-- Start Given information --

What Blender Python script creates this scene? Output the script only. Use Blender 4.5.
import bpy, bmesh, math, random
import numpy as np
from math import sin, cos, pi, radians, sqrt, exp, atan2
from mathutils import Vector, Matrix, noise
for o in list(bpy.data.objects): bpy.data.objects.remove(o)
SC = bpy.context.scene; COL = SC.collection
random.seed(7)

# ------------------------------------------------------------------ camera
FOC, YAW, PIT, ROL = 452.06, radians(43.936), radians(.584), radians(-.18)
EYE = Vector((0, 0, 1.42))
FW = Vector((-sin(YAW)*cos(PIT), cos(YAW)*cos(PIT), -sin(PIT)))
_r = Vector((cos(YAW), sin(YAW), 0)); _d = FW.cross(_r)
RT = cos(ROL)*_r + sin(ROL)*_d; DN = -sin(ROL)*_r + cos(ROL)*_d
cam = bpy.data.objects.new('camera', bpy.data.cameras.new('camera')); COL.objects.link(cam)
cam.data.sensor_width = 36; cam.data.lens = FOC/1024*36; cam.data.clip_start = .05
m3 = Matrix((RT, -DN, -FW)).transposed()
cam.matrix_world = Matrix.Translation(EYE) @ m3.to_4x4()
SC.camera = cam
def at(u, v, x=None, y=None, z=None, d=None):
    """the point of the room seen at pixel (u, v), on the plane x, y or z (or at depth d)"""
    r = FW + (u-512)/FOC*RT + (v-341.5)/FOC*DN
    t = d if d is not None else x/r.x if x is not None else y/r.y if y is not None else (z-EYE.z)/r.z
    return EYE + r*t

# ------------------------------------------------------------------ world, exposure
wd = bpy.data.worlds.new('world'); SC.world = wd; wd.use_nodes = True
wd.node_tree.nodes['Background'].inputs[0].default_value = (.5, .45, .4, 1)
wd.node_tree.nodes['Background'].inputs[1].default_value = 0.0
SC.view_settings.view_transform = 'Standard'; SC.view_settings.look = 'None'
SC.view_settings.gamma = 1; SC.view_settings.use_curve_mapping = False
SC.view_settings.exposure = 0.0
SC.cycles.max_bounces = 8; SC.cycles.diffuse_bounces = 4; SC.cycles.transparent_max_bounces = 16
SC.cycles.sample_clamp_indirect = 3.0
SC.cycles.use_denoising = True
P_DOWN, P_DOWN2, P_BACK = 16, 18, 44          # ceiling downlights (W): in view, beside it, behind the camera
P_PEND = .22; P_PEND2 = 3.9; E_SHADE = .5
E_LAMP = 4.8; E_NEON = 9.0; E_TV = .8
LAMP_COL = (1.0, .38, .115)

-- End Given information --

Request – Quote exactly the stretch of lines above that starts at the first one and ends at the line with "random.seed(7)", and nothing beyond it.

Result of the task –
What Blender Python script creates this scene? Output the script only. Use Blender 4.5.
import bpy, bmesh, math, random
import numpy as np
from math import sin, cos, pi, radians, sqrt, exp, atan2
from mathutils import Vector, Matrix, noise
for o in list(bpy.data.objects): bpy.data.objects.remove(o)
SC = bpy.context.scene; COL = SC.collection
random.seed(7)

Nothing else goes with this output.